One such unexpected process is the amplification of the mean selection differential in small populations (described in Rice 2008). This is visible only when we relax the assumption that population size is fixed. Though nobody thinks that real populations remain exactly the same size from generation to generation, the assumption of fixed population size is used often in evolutionary theory because it greatly simplifies the math. It is only when we relax this assumption, and allow population size to be a random variable, that we see that some surprising evolutionary processes were hidden by the assumption of fixed population size.

Axiomatic theories thus allow us to discover processes that were rendered invisible by the assumptions used to make special case models (and simulations) tractable. In many fields we have no useful axiomatic theories. When we do have them, though, they serve to clarify the fundamental relationships between different processes, and facilitate the discovery of new processes that we did not expect, but that follow necessarily from the basic facts of the system.

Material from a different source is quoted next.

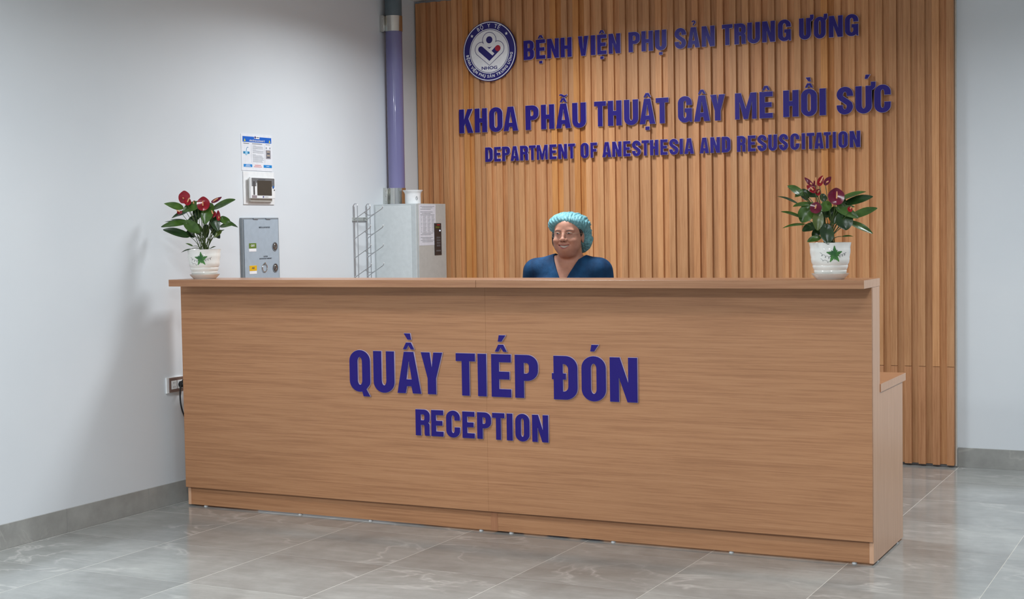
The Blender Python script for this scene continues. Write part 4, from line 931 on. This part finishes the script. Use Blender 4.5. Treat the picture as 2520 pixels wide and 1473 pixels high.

Finally, in our papers we often first state the general equation that follows directly from our axioms, then look at simplified systems that isolate the effects of particular terms. We are thus still using simplifying assumptions in our analysis. The difference is that, because we started out deriving an axiomatic theory, the simplifying assumptions come at the end, rather than at the beginning, of the analysis - after we have seen what the exact general rules look like. Axiomatic theories, when we can derive them, thus also serve as formulas for generating special case models.